There are flaws in VAR that mean not every offside decision will be correct

We’re going to be talking about VAR a lot this season.

The technology, which is being implemented for the first time in the Premier League this season, has already caused great controversy.

On the opening weekend of the season, Wolves’ Leander Dendoncker had a goal harshly disallowed by VAR due to handball.

“We are going to have to play with our hands chopped off in future,” complained Wolves captain Conor Coady.

And VAR also chalked off a Manchester City goal in their 5-0 win against West Ham.

Raheem Sterling squared the ball for Gabriel Jesus to score but the England international’s shoulder was marginally offside when he made the pass.

More would have been made of the incident had Man City not ran out 5-0 winners.

Flaws in VAR technology

But the reigning champions were victims of another controversial VAR call in their 2-2 draw against Tottenham on Sunday – and the Daily Mail have discovered some flaws in the system.

“Referee bosses insist the technology being used gives almost 100 per cent certainty in tight offside decisions – but we can reveal that is simply not the case,” they write.

Sterling was said to be offside by 2.4cm, but VAR apparently allowed for a 13cm margin for error in making the decision.

And the margin can be even bigger than that.

“The technology used in trying to determine when a ball was passed and when a run was made is actually not advanced enough – with a margin for error that could be as big as 38.8cm (14inches),” the Mail’s report adds.

And it’s not anybody’s fault. The technology is simply not advanced enough to get every decision to be correct.

The laws state that a player is deemed on or offside at ‘the first point of contact’ when the ball is played. But the technology doesn’t always know when that is.

VAR uses cameras than run at 50 frames per second, with one picture taken every 0.02 seconds.

When an offside decision is being deliberated, VAR must choose the frame which proves with certainty that the ball has been touched. If Frame A shows the boot not touching the ball, then VAR must select the next one in which the ball has definitely been touched.

But the actual first point of contact will be somewhere between the frames.

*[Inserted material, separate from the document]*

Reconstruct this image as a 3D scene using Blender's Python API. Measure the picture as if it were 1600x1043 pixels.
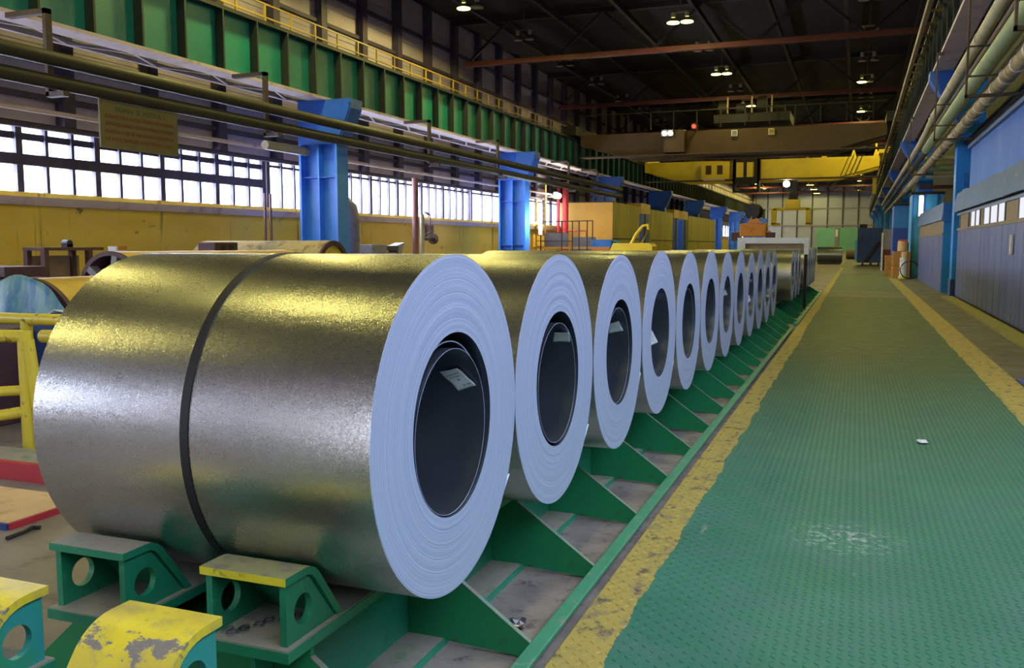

And in that time, a player can move from onside to offside.

This means there is a margin for error, and it varies depending on the speed of the attackers and defenders.

Based on the fastest speed recorded in the Premier League last season – 21.75mph (35kmh) – that margin could be as big as 38.8cm.

So, if a player is found to be offside by less than the margin, the VAR can’t be sure whether they were offside or not at the moment the ball was played.

Reports claim that lawmakers are already considering reviewing VAR’s offside system.

Clearly, something needs to be done.